Le récit continue pour les 21, 22 et 23 août.
Lundi 21 août 1944
La matinée s’annonce calme. En se levant, on regarde si les sentinelles sont toujours là, mais, à chaque fois, une petite déception amenant de nombreuses questions ou suppositions : ils vont être faits prisonniers ; comment cela va-t-il se passer ? Vont-ils se défendre ?
Paris est ville ouverte, donc ils ne doivent pas se défendre ??? et les bobards vont leur train ! « Les Allemands veulent se laisser prendre plutôt que de continuer de se battre ou de rentrer en Allemagne. » Dans la matinée, un coup de téléphone : le bruit court, me dit-on, que cette trêve du dimanche a été rompue par les Allemands, et qu’ils ont recommencé à tirer dans certains quartiers de Paris. En effet, vers midi, la fusillade et la canonnade recommencent. On dit dans Paris que les Allemands voulaient bien se rendre aux Américains mais pas aux Français. Dans les Tuileries, de nombreux tanks, voitures, camions de munitions et de ravitaillement vont et viennent, faisant un bruit infernal. Quelques personnes qui se sont aventurées jusqu’à la rue de Rivoli, disent que les Tuileries sont pleins de tanks… Il y en a aussi rue de Rivoli, le canon dirigé vers le Louvre, qui font une barrière.
Dans l’après-midi, c’est relativement calme. Nos voisins de palier nous invitent à goûter avec eux, ils habitent sur la cour. Au bout d’un moment, nous n’y tenons plus, car on entend des coups de feu et du bruit et nous avons l’impression d’être enfermés. Nous traversons le palier et rentrons tous à la maison, d’où nous pourrons voir ce qui se passe au moindre bruit… enfin, rien de spécial… La soirée se passe comme toutes les autres, mais tout de même, on allume une bougie car le jour baisse et l’on ne peut se coucher si tôt. On ne peut plus travailler sur le balcon, car, avant 21h, les sentinelles passent dans la rue en criant d’un ton guttural : « Fermez vos fenêtres ! » Aussi ne voit-on plus rien dans les appartements. D’ailleurs, on n’a aucun cœur à travailler ; nous faisons une vague partie de bridge ou de dominos…mais nous en avons vite assez. Enfin, encore une journée de passée ! … calme ici…moins ailleurs… agitée en d’autres endroits.
Mardi 22 août 1944
La journée est assez semblable à celle d’hier. Le matin, j’ai pu descendre chercher le pain que l’on trouve bien difficilement (certaines boulangeries n’ont pas de bois, d’autres pas de farine), enfin j’en ai eu un peu. Heureusement j’en ai toujours un jour d’avance (avant pour en manger moins car il était rassis, maintenant, on en mange si peu ! on n’a pas faim) j’arrive à en avoir deux jours d’avance… cela me servira peut-être… Enfin la journée s’achève, nos voisins sont venus dans l’après-midi.

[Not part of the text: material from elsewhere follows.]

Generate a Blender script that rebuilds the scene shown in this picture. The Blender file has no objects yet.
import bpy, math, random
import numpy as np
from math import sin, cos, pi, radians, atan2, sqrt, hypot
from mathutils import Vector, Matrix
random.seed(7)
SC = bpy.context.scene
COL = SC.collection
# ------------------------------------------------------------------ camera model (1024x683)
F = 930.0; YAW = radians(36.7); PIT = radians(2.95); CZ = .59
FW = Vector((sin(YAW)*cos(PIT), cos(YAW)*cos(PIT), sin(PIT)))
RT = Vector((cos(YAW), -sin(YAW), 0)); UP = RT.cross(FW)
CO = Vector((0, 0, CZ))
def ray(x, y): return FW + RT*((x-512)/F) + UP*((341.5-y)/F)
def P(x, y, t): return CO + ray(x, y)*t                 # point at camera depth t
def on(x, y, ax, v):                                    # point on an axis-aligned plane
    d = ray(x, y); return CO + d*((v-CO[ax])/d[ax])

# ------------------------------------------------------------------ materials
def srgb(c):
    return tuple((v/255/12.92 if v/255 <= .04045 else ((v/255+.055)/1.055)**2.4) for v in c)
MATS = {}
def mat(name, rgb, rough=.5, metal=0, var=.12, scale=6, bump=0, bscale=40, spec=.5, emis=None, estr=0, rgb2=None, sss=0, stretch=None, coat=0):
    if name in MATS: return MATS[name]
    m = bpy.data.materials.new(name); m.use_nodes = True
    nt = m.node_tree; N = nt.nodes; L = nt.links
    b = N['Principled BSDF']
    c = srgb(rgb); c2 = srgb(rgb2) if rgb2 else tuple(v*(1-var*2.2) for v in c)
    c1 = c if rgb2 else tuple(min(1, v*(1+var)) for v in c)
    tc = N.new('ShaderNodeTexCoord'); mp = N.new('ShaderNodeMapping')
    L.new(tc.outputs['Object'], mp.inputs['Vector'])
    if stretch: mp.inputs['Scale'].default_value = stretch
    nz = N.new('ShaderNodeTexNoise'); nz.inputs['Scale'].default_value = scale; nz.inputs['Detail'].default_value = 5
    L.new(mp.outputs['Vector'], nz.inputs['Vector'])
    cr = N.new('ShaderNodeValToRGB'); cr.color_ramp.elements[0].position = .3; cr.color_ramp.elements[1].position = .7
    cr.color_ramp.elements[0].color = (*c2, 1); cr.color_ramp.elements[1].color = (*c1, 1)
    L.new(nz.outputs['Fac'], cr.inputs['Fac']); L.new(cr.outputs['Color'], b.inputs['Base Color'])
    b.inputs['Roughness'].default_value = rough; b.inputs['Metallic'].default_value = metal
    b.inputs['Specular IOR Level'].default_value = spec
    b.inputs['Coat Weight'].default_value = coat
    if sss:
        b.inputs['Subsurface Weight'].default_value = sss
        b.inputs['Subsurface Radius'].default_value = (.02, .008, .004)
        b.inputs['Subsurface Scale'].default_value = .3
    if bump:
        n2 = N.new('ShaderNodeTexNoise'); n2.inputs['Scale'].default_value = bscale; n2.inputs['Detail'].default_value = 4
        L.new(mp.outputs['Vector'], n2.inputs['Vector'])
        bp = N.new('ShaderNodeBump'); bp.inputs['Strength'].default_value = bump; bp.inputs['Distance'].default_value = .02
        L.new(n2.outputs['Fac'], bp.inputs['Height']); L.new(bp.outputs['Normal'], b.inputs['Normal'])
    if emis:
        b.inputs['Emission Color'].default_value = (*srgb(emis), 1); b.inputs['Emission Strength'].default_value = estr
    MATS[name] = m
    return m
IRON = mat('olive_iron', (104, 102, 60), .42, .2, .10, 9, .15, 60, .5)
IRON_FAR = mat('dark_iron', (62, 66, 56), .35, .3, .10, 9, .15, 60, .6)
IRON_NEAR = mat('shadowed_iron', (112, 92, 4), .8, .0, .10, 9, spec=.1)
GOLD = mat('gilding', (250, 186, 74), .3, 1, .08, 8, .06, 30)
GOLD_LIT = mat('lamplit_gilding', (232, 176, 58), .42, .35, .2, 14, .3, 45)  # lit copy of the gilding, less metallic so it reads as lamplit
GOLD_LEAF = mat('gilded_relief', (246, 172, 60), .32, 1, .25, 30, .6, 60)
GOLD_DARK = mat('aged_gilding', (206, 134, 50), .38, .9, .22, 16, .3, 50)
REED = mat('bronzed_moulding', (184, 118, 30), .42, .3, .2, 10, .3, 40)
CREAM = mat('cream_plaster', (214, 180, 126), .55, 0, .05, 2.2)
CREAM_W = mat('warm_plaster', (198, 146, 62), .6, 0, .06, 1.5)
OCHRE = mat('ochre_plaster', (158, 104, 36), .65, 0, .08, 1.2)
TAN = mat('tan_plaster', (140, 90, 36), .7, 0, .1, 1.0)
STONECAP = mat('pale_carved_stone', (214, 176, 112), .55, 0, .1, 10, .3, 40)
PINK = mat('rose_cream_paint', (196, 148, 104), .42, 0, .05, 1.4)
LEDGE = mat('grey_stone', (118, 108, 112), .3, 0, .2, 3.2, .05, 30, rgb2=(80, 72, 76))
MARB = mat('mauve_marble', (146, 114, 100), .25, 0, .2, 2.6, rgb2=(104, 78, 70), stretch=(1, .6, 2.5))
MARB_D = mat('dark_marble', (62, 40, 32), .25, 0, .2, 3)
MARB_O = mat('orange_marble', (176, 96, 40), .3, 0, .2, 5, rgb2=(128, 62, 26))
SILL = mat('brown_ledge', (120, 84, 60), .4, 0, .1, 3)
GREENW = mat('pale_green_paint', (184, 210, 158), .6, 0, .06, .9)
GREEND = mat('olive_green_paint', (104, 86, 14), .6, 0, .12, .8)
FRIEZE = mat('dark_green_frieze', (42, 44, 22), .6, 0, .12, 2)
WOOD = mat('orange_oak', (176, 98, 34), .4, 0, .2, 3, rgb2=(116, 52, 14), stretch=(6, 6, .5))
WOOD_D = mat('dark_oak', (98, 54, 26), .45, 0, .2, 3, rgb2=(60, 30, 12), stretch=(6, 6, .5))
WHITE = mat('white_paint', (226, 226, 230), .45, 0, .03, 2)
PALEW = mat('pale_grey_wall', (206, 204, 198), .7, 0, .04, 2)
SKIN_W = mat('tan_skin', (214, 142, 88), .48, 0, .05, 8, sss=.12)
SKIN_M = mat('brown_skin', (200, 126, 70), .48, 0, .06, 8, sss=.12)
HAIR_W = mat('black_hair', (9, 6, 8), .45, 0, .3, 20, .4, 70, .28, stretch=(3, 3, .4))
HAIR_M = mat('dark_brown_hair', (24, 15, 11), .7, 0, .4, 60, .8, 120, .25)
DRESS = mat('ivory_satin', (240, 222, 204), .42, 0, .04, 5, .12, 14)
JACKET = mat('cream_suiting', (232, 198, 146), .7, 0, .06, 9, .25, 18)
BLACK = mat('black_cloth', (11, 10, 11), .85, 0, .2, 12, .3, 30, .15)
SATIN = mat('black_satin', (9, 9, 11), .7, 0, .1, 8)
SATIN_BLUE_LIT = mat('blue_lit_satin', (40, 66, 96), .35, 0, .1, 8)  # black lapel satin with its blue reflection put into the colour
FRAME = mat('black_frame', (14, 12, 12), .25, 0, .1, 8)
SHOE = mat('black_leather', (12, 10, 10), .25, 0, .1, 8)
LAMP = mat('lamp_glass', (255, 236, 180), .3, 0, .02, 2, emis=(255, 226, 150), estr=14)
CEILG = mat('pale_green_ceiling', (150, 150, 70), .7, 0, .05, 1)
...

Après le dîner, coups de feu dans la rue près des pompiers. Je cours au balcon, un Allemand lançait des grenades et tirait des coups de feu. Immédiatement, sortant des quatre coins de la place du marché, six F.F.I. l’ont cerné et abattu ; il avait tiré sur les pompiers, en avait blessé un, ainsi qu’une jeune fille. II était ivre ! Des officiers allemands sont arrivés pour constater. Aussitôt, ils font descendre le drapeau des pompiers (ceux-ci le font mais la rage au cœur. Celui du commissariat est resté puisqu’il n’y avait plus personne, plus d’agents … ils faisaient tous partie de la Résistance. La trêve prend vraiment fin et, dans certains quartiers, on se bat dur.
Mercredi 23 août 1944
Pour notre rue, la journée est calme dans l’ensemble, mais, partout dans Paris, les F.F.I. et le peuple se battent en attendant les Alliés. On construit des barricades un peu partout, rue de l’Échelle, rue de Rohan face aux guichets, rue de Richelieu, rue des Petits-Champs, enfin partout dans Paris. Nos rues sont en somme un peu zone interdite car il y a tous les hôtels et, là, il serait difficile de faire une vraie bataille de rue, car les Allemands sont encore nombreux. Mais que se passera-t-il quand les armées alliées rentreront ? C’est à cela que l’on songe et c’est cette heure-là qui nous inquiète… Le Grand Palais est incendié par les Allemands et par les nombreux coups de canon. Les F.F.I. ont pu sauver les objets de l’exposition des prisonniers, L’âme des camps.